A B C exit shifted right  correctly from 1 to 23 times, even if negative.

Now, lets go back to the C0 routine (multiplication) above, it takes 12 cycles per every whole shift, from 1 to 7 shift counts.

It can of course do up to 21 shifts promoting 3 times 7 shifts, fixing the rest with B0 routine.

But as C0 takes 12 cycles, it is the same as B0 running 4 chaining shifts, and 1, 2 and 3 shifts B0 gains.

So, C0 only gains for 5, 6 or 7 shifts.

Also, C0 needs some dressing around, first, the D registers is not F, need a conversion.

F = 7, D = 2

F = 6, D = 4

F = 5, D = 8

This can be done by compare and branch, by table, or other.

and second, it needs the negative number fix and that is not simple.

The negative works by converting all the left zeros bits on resulting A to "1", if the original A7=1, there are several ways to do it.   

I can not see any of the above dressing of C0 be done with less than 10 to 12 instructions, branches, and perhaps more than 15 to 18 cycles.

Lets see, below a very wild brute guessing for dressing B0 with C0, with reciprocal value for D, and dressing for negative numbers.

F is the number of shifts, 1 to 23 in the sequence.

The routine try to use C0 in bumps of no more than 7 shifts, so C1 and C2 below takes care of that and loops to C1 if F>13

C3 do the economical simple 3 instructions low cost shift in case F<5.

C0 is the actual above routine, with the negative dressing, easier than I thought, since temp1 was carrying the value to be ORED to resulting A in case original A was negative.

C1:   tst F
      breq exit
      mov temp,F
      cpi temp,8     ; if count < 8 can go directly for the reciprocal multiplication
      brlo C2
      ldi temp,7     ; if count > 7 then do 7 reciprocal mult and reduce 7 from count

C2:   sub F,temp
      cpi temp,5     ; if count < 5 no reciprocal for this, just bare B0 times count
      brlo C3        ; this line and the above could be eliminated with expense or more cycles below if temp<5

      ldi D,2     
      ldi temp1, $FE ; dressing left 7 bits if negative  
      cpi temp,7     ; if count =7 D=2 and do reciprocal
      beq C0

      ldi D,4
      ldi temp1, $FC ; dressing left 6 bits if negative
      cpi temp,6     ; if count =6 D=4 and reciprocal
      breq C0

      ldi D,8
      ldi temp1, $F8 ; dressing left 5 bits if negative
      cpi temp,5     ; if count =5 D=8 and reciprocal
      breq C0

C3:   asr A          ; here repeat bare shift "temp" times, up to 4, economical.
      ror B 
      ror C 
      dec temp      
      brne C
      rjmp C1

C0:   sbrs A,7       ; skip next if original A is not negative, bit 7=0
      clr temp1      ; no negative bits
      ;  here the regular C0, reciprocal multiplication, A B C and D are set
      or A,temp1     ; repopulate left bits if original A was negative

We have a bunch of instructions to accommodate B0 and C0 routines to run together.
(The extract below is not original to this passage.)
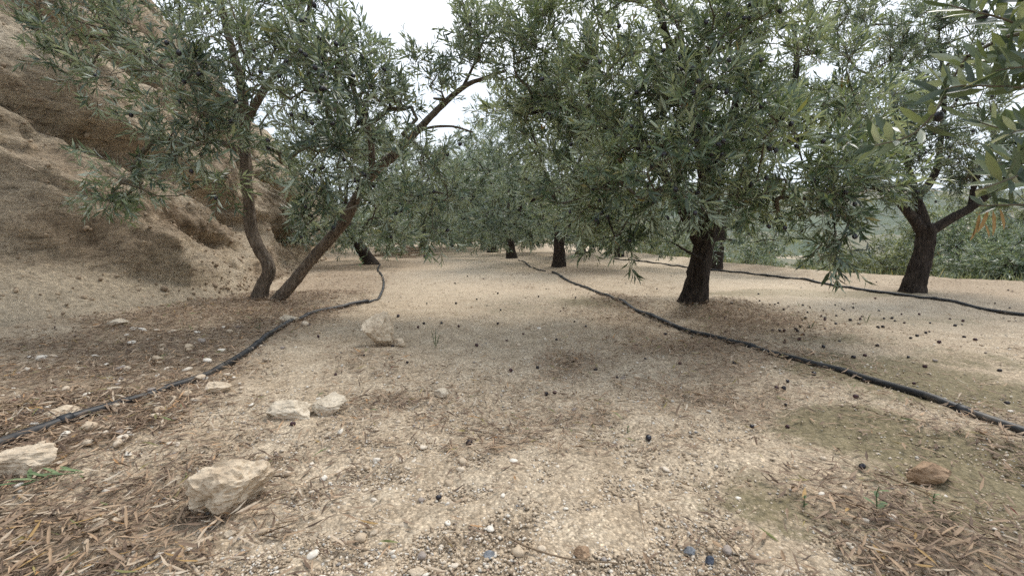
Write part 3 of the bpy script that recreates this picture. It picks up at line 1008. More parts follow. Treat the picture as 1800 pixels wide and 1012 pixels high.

Considering we will have at least 4x B0s when F is lower than 5, one extra B0 when F=21, C0 when F=5, 6, 7, 12, 13, 14, 18, 19, 20.  

We have around 20 cycles per iteration just for the overhead/dressing, guessing 1/2 of it per F value, 200 cycles, plus the 349 cycles above, 549 cycles for B0 & C0, still better than 828 for just B0 chain sequence.  Need to simulate the above to get the real cycles count, and perhaps optimize the brute code.  May be including the A1 code (97 cycles) could reduce 2xC0 (8 and 16).

But A1 & B0 do it all with only 349 cycles, so that is the winner, forget the reciprocal multiplication, even being a good idea, the overhead murdered it bloody violently.

And for the curious, yeah, I had nothing better to do this Saturday evening.  ;-)  ... and that closed the doubt.

What I would love is to have a second set of registers, R00' to R31' that you could load with a specific value, and activate a compare R05 with R05' (for example) and set a flag or an interrupt...

Think, you are plotting pixels on a color LCD, the screen is like a scope, there are X and Y axis lines in the center of screen, your line being plotted will cross the axis, but you don't want to destroy (plot over) the axis.

So, for every pixel you put on LCD, you need to compare if the address is the same of the axis, and if yes, ignore that plot.

For that simple verification you added 4 or more instructions FOR EVERY pixel plotted, comparing addresses.

If you could compare in hardware the registers containing the address to plot, against a preset value in the counterpart registers, and be interrupted ONLY when it matches... wonderful, isn't it? 

May be more simple, R24&R25 and R26&R27 could be compared against any other register pair, programmed in two other compare register I/Os, CPRA and CPRB (8 bits each)

CPRA is the address of the low register (R00~R31, 0x00~0x1F) to compare against R24&R25 and CPRB the same to R26&R27.

Bit 7 of CPRA or CPRB if "1" enables interrupt, Bit 6 is a flag that will be "1" whenever CPRA or B matches the register vectored.

CPRA = 0x06 means R06 will be compared against R24, and R07 against R25, when matches, CPRA bit 6 will be up.

CPRA = 0x86 means the same, but interrupt (vector CPRA_INT) will be generated.

Hardware compare for registers, the same as used for counter/timers.